Exercise aim: Reproduce verbatim the lines up to and including the one with "b_ = thing('pale_cabinet', 'pale", starting from the first.

========================================================================

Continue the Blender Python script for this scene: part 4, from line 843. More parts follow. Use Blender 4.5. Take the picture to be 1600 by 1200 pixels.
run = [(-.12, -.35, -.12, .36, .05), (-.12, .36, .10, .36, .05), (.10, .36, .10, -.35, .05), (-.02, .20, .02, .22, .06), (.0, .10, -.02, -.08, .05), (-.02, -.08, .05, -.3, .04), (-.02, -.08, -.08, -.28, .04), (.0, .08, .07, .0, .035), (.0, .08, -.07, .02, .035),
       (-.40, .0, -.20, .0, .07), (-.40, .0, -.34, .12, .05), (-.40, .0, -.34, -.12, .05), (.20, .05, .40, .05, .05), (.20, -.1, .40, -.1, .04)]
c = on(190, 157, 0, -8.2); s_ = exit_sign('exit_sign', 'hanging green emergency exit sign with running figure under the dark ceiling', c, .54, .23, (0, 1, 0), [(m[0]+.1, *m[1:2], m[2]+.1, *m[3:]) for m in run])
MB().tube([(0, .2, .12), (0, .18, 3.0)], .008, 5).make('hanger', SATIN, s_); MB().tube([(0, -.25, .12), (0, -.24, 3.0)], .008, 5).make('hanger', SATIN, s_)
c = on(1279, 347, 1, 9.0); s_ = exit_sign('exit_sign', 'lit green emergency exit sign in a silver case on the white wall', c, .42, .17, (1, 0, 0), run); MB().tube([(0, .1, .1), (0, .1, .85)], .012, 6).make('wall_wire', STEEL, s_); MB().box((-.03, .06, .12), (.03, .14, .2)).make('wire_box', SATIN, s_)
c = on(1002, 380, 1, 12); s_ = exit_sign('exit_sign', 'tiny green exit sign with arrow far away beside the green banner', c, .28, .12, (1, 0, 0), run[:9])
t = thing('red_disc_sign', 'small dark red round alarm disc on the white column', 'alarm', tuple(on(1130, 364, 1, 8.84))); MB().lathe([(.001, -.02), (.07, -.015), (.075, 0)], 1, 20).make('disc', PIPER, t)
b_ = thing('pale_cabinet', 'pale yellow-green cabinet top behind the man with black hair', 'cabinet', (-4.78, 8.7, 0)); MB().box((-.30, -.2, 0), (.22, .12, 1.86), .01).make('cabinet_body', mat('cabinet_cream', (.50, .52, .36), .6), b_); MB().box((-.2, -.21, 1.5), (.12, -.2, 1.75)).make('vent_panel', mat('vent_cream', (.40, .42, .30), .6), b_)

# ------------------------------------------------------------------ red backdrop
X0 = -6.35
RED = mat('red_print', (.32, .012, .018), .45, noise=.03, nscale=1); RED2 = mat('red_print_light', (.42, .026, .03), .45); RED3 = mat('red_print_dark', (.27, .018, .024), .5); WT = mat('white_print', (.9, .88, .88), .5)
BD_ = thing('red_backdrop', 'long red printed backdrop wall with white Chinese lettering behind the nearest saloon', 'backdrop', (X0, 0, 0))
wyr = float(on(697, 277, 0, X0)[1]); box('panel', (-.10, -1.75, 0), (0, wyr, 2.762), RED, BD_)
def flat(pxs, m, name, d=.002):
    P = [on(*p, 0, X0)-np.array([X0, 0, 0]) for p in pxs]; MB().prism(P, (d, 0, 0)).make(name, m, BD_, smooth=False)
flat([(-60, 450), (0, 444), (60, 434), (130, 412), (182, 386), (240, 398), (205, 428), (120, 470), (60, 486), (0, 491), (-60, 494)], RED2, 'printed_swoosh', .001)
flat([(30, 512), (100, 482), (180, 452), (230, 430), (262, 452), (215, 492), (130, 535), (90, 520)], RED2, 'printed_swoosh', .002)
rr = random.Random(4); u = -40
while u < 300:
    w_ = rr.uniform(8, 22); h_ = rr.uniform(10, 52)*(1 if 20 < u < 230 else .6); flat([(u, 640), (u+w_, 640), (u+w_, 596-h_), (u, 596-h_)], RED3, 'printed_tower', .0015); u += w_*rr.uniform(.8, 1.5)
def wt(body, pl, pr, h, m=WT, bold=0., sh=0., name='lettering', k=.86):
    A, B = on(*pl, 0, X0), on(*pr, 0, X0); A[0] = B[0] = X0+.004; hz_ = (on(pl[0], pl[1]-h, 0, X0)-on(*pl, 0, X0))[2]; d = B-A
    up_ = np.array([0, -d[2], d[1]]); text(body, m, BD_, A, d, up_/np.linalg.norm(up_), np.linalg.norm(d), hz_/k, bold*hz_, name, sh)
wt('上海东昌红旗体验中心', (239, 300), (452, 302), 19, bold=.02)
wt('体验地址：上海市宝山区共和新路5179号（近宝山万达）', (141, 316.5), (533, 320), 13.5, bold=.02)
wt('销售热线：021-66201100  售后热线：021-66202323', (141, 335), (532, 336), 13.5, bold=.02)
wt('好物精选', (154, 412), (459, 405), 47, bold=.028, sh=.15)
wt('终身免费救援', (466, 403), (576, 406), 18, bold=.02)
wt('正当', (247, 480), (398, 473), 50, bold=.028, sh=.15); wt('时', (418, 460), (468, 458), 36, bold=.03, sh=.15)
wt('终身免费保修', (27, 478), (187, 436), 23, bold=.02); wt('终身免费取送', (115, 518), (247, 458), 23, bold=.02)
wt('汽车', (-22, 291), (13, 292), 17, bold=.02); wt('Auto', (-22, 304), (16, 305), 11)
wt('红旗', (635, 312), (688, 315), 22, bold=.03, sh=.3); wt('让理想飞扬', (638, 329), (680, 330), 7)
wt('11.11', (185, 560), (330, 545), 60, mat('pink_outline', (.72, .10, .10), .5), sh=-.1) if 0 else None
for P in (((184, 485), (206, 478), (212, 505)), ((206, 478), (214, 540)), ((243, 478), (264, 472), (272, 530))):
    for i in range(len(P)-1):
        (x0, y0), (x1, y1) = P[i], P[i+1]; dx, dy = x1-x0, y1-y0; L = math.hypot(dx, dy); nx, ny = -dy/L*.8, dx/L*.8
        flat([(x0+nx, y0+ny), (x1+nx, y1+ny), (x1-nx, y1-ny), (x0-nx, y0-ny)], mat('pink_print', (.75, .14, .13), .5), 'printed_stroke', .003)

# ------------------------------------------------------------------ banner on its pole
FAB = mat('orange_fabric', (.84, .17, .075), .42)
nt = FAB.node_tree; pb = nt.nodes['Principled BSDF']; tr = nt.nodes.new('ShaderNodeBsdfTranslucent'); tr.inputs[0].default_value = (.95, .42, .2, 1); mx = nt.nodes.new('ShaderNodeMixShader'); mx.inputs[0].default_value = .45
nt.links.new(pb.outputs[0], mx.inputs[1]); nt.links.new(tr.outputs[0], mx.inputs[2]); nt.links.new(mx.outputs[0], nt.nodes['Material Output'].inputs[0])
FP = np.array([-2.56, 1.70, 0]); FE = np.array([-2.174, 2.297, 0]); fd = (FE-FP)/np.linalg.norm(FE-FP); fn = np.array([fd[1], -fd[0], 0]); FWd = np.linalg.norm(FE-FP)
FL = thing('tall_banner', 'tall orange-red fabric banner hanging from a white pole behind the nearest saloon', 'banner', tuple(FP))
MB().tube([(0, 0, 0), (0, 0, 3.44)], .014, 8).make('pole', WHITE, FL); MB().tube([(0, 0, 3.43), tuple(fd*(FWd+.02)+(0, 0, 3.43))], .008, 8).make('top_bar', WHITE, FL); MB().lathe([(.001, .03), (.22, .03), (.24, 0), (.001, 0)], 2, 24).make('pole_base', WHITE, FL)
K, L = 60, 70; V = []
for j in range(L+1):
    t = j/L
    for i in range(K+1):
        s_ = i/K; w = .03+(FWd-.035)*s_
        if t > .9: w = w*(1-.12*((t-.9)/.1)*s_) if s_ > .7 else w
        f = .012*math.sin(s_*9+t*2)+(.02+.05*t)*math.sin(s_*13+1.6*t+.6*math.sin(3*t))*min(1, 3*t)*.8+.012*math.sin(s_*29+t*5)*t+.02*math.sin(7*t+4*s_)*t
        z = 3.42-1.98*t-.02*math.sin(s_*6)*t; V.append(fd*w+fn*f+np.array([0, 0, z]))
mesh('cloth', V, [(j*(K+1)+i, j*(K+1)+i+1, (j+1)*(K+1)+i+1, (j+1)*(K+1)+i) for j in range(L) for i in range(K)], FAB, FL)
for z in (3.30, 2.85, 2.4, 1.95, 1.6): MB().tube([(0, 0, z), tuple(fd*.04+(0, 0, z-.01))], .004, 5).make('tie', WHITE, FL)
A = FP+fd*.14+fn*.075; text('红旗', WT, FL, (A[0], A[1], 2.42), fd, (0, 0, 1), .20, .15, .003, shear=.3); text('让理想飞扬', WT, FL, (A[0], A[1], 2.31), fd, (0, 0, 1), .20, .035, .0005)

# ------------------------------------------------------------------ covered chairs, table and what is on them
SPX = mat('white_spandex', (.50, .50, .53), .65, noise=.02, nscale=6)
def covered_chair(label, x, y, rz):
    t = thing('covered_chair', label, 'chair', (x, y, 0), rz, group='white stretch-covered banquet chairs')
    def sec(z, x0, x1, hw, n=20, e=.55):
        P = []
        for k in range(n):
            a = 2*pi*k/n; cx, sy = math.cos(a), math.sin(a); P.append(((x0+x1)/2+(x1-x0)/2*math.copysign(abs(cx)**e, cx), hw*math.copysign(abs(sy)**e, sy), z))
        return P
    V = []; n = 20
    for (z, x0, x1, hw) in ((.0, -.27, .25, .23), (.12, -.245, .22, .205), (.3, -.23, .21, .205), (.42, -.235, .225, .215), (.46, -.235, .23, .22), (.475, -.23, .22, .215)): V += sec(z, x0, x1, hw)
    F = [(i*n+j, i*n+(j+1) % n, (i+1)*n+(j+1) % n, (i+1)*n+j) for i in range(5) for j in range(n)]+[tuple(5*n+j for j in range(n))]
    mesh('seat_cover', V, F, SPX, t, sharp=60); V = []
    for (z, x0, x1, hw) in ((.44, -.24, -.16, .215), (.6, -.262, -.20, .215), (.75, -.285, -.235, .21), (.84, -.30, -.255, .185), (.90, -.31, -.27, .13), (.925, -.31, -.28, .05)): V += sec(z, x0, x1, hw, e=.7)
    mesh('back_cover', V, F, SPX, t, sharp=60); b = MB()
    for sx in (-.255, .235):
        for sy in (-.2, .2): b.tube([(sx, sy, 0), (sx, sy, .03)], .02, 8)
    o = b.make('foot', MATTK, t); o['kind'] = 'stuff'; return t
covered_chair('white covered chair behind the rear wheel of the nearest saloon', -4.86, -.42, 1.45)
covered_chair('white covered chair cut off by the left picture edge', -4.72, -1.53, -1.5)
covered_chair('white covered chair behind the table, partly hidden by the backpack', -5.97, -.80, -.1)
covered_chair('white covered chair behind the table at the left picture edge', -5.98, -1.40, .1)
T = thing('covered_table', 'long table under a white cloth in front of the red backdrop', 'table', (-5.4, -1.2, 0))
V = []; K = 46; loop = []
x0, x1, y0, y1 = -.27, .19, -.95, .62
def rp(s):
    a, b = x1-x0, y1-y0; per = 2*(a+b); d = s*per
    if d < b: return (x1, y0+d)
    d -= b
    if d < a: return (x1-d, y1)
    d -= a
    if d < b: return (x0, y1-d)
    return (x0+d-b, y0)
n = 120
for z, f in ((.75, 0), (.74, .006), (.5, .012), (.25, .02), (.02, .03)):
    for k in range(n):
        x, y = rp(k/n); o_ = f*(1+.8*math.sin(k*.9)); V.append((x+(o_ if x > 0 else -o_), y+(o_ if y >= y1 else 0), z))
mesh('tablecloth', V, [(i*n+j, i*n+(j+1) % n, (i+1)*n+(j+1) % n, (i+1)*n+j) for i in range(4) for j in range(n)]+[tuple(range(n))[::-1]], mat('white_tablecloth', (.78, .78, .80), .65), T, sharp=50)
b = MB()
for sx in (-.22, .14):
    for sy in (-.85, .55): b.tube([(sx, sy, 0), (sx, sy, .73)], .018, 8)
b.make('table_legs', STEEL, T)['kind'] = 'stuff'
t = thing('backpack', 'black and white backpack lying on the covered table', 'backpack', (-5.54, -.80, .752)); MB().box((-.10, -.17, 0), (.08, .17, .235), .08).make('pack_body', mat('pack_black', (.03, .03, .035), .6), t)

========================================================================

Expected output:
Continue the Blender Python script for this scene: part 4, from line 843. More parts follow. Use Blender 4.5. Take the picture to be 1600 by 1200 pixels.
run = [(-.12, -.35, -.12, .36, .05), (-.12, .36, .10, .36, .05), (.10, .36, .10, -.35, .05), (-.02, .20, .02, .22, .06), (.0, .10, -.02, -.08, .05), (-.02, -.08, .05, -.3, .04), (-.02, -.08, -.08, -.28, .04), (.0, .08, .07, .0, .035), (.0, .08, -.07, .02, .035),
       (-.40, .0, -.20, .0, .07), (-.40, .0, -.34, .12, .05), (-.40, .0, -.34, -.12, .05), (.20, .05, .40, .05, .05), (.20, -.1, .40, -.1, .04)]
c = on(190, 157, 0, -8.2); s_ = exit_sign('exit_sign', 'hanging green emergency exit sign with running figure under the dark ceiling', c, .54, .23, (0, 1, 0), [(m[0]+.1, *m[1:2], m[2]+.1, *m[3:]) for m in run])
MB().tube([(0, .2, .12), (0, .18, 3.0)], .008, 5).make('hanger', SATIN, s_); MB().tube([(0, -.25, .12), (0, -.24, 3.0)], .008, 5).make('hanger', SATIN, s_)
c = on(1279, 347, 1, 9.0); s_ = exit_sign('exit_sign', 'lit green emergency exit sign in a silver case on the white wall', c, .42, .17, (1, 0, 0), run); MB().tube([(0, .1, .1), (0, .1, .85)], .012, 6).make('wall_wire', STEEL, s_); MB().box((-.03, .06, .12), (.03, .14, .2)).make('wire_box', SATIN, s_)
c = on(1002, 380, 1, 12); s_ = exit_sign('exit_sign', 'tiny green exit sign with arrow far away beside the green banner', c, .28, .12, (1, 0, 0), run[:9])
t = thing('red_disc_sign', 'small dark red round alarm disc on the white column', 'alarm', tuple(on(1130, 364, 1, 8.84))); MB().lathe([(.001, -.02), (.07, -.015), (.075, 0)], 1, 20).make('disc', PIPER, t)
b_ = thing('pale_cabinet', 'pale yellow-green cabinet top behind the man with black hair', 'cabinet', (-4.78, 8.7, 0)); MB().box((-.30, -.2, 0), (.22, .12, 1.86), .01).make('cabinet_body', mat('cabinet_cream', (.50, .52, .36), .6), b_); MB().box((-.2, -.21, 1.5), (.12, -.2, 1.75)).make('vent_panel', mat('vent_cream', (.40, .42, .30), .6), b_)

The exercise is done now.